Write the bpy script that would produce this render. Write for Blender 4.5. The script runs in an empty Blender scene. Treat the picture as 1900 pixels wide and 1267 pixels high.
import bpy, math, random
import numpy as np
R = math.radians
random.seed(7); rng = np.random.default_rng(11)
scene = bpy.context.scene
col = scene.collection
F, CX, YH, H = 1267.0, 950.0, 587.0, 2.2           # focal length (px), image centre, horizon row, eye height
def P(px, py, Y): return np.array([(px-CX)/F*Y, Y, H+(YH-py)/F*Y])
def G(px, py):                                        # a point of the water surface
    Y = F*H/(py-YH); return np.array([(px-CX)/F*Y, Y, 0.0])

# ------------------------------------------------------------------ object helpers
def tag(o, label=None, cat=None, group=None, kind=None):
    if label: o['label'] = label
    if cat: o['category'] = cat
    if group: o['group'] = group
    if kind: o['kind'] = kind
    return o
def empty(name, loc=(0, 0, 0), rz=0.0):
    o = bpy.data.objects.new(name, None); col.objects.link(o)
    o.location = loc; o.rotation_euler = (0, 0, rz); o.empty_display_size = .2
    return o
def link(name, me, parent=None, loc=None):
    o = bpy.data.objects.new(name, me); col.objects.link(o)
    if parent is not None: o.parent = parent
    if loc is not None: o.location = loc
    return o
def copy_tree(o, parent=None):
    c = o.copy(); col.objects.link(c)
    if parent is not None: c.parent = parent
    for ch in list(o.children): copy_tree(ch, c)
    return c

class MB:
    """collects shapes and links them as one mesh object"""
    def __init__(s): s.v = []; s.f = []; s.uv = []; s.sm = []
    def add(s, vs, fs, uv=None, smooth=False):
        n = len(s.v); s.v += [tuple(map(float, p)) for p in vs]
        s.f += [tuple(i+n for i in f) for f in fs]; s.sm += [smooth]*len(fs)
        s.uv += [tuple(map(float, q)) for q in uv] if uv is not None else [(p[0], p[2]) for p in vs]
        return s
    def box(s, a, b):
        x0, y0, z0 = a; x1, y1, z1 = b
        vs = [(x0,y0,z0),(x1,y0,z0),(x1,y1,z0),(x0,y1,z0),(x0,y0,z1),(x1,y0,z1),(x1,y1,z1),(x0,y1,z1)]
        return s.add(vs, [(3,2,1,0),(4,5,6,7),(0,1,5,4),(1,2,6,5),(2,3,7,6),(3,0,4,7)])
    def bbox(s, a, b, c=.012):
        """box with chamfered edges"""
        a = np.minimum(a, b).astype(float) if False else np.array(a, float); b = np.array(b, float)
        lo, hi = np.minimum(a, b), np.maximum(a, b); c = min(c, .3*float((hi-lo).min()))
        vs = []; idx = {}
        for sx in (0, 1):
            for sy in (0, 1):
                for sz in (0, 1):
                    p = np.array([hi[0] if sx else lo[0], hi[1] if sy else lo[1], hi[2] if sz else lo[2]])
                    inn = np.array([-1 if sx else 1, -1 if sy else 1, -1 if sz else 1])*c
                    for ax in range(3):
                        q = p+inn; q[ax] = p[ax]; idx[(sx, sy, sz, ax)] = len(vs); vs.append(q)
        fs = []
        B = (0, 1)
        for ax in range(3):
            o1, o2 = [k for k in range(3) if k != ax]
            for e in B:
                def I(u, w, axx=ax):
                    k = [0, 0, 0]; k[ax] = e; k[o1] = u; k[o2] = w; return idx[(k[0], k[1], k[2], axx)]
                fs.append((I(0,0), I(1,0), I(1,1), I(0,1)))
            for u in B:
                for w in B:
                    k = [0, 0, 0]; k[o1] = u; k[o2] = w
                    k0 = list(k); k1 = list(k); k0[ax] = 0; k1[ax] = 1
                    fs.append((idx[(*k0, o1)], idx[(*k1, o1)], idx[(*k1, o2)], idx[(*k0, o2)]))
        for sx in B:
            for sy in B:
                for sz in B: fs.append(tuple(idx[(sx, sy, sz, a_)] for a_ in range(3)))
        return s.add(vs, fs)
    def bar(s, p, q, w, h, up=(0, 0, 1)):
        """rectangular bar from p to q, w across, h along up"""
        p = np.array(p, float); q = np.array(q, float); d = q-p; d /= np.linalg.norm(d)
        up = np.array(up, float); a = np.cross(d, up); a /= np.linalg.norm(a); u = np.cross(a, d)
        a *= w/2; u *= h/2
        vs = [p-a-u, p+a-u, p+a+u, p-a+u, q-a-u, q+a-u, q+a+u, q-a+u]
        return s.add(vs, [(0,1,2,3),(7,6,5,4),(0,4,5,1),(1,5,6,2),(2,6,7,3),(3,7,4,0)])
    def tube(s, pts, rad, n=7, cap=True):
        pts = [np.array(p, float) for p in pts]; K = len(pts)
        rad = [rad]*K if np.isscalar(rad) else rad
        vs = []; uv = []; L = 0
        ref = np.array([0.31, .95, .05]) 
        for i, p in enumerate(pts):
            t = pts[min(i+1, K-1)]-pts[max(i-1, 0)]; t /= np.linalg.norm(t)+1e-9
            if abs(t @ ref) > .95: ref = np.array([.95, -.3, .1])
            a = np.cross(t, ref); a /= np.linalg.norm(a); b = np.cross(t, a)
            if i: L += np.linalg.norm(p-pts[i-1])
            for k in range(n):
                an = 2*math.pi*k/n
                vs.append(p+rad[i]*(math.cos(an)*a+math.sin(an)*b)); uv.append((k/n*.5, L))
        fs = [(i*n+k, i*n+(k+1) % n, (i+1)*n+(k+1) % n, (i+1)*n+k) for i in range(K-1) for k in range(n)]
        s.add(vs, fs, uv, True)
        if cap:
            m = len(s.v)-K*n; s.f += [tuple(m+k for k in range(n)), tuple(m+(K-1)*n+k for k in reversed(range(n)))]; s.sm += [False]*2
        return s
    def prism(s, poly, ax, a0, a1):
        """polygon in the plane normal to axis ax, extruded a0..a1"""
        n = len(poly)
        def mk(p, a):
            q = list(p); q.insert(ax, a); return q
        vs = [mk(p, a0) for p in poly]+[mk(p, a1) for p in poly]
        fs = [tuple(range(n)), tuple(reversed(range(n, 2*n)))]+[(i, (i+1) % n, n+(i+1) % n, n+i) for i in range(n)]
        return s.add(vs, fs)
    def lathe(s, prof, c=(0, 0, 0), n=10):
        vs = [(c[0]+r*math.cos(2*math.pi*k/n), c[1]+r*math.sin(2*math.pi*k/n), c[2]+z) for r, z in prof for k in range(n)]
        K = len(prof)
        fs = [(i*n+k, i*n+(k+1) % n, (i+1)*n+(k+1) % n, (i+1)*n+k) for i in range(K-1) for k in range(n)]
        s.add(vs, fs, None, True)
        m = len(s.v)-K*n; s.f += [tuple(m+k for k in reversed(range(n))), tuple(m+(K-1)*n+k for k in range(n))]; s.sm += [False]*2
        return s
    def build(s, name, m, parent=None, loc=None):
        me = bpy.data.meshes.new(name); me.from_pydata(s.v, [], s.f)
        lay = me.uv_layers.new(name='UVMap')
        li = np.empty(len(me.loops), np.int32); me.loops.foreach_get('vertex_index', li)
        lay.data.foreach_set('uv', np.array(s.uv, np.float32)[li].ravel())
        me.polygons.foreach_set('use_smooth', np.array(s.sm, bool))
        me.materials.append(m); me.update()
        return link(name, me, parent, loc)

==

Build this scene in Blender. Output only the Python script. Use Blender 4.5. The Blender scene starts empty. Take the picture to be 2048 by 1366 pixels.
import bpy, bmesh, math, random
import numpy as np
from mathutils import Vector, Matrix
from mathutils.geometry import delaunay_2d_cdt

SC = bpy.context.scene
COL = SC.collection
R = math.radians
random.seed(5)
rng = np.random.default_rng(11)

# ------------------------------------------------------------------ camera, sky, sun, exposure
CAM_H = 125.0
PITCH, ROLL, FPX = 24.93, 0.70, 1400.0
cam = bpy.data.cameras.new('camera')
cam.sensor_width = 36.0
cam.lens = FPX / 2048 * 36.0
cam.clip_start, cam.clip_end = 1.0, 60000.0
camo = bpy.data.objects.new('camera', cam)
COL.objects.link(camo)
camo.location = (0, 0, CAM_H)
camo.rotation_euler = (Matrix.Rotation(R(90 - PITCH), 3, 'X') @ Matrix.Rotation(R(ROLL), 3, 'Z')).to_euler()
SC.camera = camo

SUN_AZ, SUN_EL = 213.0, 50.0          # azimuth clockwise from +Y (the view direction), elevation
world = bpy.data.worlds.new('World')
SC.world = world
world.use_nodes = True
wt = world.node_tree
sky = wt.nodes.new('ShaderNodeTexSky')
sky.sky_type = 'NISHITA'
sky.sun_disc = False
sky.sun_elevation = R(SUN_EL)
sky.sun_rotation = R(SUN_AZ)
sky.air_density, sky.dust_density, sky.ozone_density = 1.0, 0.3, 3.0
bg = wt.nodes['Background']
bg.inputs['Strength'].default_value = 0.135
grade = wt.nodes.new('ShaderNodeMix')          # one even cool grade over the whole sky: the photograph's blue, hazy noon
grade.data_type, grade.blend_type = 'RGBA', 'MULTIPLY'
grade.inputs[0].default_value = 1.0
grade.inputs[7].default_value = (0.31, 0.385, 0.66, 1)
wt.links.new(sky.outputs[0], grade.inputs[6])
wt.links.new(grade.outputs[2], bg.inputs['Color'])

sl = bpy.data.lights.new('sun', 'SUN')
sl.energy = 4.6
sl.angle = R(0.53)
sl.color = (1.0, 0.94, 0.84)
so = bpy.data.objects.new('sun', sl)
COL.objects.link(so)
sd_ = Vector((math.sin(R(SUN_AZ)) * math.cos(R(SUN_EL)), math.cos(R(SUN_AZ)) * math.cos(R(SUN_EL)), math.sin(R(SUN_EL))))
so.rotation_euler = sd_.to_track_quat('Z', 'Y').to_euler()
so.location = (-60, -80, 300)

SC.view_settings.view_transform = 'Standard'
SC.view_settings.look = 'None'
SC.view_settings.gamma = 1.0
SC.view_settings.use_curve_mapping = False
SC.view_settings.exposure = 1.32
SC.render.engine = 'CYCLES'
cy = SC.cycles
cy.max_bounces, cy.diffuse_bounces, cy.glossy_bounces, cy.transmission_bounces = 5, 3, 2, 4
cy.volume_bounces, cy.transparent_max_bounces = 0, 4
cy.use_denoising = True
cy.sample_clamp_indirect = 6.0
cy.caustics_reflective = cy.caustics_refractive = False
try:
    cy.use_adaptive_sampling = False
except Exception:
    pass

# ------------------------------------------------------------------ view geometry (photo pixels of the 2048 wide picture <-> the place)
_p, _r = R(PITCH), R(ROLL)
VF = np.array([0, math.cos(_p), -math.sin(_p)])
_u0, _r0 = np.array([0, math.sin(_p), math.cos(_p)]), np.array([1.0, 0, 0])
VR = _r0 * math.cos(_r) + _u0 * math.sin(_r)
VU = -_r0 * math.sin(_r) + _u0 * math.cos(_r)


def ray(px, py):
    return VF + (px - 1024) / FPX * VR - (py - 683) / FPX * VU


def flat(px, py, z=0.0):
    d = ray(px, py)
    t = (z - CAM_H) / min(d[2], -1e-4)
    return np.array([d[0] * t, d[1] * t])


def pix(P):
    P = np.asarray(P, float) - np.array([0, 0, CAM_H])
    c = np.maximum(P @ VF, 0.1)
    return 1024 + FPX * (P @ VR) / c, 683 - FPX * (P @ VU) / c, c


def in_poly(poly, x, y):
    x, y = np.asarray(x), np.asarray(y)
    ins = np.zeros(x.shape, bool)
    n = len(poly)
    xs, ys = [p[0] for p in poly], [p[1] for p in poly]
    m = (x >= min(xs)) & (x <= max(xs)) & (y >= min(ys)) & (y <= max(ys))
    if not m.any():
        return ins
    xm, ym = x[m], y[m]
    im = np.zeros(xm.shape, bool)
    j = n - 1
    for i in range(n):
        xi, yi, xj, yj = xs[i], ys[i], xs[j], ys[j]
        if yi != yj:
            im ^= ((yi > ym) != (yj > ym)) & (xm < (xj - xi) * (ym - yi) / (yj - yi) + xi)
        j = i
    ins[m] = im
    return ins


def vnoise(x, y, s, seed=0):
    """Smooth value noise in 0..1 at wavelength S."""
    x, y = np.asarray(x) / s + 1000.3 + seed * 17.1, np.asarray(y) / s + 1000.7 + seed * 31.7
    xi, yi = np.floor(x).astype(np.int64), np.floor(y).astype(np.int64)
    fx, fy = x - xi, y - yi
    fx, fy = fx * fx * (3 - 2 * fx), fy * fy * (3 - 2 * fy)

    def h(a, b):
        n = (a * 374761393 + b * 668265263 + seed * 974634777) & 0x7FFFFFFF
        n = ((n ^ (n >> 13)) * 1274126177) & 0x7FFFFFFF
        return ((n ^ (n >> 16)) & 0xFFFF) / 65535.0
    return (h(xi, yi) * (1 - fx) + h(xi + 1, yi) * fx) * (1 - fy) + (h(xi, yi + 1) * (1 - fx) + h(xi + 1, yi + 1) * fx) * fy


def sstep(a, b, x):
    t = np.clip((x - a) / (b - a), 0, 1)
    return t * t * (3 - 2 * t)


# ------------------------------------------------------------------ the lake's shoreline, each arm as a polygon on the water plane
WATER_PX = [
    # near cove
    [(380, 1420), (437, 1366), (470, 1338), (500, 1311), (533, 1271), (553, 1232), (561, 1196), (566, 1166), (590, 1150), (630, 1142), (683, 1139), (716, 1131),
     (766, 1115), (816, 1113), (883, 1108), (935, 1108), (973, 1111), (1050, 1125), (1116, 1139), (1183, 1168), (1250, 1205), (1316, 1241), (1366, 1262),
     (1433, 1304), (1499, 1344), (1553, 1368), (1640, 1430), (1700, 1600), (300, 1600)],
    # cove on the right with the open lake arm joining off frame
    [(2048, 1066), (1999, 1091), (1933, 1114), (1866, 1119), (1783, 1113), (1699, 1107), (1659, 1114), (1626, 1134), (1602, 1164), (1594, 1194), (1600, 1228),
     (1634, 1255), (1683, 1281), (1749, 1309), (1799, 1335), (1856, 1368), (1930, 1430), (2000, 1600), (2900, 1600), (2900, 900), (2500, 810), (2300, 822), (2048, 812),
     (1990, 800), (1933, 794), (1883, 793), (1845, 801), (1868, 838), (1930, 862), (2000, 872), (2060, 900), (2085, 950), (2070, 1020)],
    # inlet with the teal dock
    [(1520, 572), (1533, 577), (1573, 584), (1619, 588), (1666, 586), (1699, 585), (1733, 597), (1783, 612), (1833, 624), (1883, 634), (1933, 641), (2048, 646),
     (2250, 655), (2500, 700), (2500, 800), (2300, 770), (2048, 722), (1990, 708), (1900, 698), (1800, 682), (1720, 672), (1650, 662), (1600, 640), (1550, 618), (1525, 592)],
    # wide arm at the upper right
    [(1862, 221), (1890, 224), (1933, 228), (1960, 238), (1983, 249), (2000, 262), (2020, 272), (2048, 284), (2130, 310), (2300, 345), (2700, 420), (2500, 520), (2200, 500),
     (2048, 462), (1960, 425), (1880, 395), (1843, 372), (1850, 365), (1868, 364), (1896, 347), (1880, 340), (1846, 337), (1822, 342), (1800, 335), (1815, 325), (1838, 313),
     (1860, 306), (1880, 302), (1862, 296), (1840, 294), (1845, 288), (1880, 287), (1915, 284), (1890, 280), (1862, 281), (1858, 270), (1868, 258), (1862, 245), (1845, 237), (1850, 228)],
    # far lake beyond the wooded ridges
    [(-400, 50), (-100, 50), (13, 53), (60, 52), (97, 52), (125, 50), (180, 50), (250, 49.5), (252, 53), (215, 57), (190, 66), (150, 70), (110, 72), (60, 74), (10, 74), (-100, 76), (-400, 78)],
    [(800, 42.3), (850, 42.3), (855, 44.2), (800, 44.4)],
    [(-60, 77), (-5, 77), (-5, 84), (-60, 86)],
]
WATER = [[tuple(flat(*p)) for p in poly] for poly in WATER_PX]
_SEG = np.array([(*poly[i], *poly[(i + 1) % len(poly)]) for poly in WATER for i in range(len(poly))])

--

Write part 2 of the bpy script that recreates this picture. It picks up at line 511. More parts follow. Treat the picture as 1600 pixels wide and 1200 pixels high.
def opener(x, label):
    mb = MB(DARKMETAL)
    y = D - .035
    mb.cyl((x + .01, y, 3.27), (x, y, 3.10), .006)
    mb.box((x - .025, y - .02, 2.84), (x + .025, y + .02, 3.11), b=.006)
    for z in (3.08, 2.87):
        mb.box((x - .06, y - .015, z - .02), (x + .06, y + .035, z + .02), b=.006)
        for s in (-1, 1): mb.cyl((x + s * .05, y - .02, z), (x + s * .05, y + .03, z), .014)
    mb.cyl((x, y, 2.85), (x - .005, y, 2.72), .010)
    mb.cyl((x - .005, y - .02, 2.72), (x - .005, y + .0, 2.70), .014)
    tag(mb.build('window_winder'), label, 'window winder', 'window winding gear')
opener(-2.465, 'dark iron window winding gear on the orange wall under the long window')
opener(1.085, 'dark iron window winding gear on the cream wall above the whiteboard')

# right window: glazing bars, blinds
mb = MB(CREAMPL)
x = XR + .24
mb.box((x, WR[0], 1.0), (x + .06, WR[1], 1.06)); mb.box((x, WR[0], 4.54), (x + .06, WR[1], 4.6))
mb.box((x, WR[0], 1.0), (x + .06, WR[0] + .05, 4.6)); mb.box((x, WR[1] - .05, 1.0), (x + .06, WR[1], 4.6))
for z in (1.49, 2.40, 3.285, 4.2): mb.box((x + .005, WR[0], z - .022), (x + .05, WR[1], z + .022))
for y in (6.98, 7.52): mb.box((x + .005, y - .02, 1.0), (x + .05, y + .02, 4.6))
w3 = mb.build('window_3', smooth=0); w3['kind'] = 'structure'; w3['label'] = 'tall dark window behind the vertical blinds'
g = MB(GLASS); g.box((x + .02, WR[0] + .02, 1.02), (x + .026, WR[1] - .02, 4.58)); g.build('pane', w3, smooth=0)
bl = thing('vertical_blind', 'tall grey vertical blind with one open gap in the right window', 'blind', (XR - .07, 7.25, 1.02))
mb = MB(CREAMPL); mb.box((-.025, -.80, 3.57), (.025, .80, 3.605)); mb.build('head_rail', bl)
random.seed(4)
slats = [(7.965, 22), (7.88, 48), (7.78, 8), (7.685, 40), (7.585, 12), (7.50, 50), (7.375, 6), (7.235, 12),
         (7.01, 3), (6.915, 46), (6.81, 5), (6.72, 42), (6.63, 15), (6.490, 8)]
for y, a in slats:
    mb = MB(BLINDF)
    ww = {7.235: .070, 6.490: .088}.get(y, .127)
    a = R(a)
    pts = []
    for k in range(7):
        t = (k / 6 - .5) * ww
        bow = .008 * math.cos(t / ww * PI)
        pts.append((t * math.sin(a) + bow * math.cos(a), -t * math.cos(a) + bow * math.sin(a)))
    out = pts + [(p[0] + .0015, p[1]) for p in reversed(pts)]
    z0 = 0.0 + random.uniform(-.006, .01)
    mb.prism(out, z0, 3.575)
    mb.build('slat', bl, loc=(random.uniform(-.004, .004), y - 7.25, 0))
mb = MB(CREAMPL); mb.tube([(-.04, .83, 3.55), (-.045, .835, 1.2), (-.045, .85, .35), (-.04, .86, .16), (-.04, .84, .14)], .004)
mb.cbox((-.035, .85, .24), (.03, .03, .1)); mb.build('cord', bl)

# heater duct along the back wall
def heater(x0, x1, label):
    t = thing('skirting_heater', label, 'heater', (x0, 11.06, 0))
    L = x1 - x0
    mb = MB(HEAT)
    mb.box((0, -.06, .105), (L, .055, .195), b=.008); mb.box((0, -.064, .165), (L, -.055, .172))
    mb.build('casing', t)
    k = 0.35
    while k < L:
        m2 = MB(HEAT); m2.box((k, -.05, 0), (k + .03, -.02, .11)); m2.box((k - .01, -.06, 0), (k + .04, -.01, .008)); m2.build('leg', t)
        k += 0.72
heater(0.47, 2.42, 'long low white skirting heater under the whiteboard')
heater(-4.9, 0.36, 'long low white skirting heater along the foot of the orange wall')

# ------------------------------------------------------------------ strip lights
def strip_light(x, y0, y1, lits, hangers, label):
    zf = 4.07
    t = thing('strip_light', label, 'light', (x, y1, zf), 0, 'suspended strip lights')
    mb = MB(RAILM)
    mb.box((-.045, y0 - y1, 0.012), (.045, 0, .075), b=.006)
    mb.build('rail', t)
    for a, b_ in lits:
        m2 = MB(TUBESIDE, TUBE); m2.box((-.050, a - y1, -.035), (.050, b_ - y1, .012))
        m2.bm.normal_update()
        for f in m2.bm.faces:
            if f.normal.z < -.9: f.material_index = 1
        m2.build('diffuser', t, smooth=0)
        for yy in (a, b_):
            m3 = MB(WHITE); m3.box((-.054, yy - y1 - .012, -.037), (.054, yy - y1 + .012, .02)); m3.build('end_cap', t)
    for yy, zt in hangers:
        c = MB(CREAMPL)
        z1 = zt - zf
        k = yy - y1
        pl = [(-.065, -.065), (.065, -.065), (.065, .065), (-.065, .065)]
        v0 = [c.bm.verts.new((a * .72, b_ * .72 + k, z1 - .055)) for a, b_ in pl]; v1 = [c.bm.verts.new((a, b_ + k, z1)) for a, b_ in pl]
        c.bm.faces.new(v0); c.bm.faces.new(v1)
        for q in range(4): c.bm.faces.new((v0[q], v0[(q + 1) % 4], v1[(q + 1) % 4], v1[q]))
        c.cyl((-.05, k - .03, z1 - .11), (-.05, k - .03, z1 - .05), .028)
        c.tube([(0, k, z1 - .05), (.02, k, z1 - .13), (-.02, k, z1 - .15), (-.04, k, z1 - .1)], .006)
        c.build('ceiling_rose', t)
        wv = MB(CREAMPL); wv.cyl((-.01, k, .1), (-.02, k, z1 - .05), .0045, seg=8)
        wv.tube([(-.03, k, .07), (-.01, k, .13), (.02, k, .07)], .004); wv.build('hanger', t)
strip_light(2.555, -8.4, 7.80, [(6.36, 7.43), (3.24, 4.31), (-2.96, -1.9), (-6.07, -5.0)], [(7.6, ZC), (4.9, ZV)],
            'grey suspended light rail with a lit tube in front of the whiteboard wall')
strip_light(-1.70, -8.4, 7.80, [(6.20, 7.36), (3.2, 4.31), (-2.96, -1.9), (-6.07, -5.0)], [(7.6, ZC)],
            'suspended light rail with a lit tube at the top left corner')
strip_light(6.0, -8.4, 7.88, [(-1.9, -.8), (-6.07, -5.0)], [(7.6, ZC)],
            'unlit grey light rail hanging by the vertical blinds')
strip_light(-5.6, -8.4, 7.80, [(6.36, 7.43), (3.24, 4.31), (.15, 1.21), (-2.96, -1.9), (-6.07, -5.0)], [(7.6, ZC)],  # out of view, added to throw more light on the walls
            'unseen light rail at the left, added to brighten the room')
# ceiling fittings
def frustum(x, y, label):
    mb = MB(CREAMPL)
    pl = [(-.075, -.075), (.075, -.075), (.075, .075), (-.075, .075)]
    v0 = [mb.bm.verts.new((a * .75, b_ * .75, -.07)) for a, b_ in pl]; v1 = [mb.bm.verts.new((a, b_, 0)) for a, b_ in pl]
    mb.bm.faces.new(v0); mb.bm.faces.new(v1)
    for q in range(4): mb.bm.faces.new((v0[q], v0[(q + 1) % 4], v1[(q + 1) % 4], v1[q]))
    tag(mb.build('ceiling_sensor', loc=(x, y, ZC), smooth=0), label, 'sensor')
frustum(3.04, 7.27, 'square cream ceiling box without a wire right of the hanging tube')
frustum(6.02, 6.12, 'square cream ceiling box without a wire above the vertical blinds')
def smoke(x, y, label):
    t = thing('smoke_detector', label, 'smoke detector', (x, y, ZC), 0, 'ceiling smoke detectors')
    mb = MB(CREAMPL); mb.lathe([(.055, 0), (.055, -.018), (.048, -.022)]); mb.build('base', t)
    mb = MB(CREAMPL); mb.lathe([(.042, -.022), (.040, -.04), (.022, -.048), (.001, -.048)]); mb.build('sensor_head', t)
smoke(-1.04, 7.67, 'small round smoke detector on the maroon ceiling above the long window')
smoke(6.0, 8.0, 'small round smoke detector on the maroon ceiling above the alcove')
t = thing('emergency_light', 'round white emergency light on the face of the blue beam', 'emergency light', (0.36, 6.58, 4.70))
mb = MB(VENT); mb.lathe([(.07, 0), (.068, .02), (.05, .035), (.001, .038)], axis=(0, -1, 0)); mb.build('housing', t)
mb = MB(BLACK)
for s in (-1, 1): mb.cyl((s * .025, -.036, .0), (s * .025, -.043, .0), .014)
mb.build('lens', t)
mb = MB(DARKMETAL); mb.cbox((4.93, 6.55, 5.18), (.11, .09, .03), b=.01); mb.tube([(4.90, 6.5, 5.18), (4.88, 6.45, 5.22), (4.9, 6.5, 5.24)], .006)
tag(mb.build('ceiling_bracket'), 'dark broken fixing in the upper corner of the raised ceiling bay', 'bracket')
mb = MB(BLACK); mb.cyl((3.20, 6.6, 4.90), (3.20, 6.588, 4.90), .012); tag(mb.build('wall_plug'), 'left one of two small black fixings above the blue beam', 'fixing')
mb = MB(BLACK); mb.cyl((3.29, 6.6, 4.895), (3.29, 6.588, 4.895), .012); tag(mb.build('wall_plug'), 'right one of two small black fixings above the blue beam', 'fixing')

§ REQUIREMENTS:
Extract the run of lines that opens with the line containing "Write the bpy" and closes with the line containing "Y = F*H/(py-YH);"; reproduce it exactly and add nothing.

§ RESULT FOR THIS TASK:
Write the bpy script that would produce this render. Write for Blender 4.5. The script runs in an empty Blender scene. Treat the picture as 1900 pixels wide and 1267 pixels high.
import bpy, math, random
import numpy as np
R = math.radians
random.seed(7); rng = np.random.default_rng(11)
scene = bpy.context.scene
col = scene.collection
F, CX, YH, H = 1267.0, 950.0, 587.0, 2.2           # focal length (px), image centre, horizon row, eye height
def P(px, py, Y): return np.array([(px-CX)/F*Y, Y, H+(YH-py)/F*Y])
def G(px, py):                                        # a point of the water surface
    Y = F*H/(py-YH); return np.array([(px-CX)/F*Y, Y, 0.0])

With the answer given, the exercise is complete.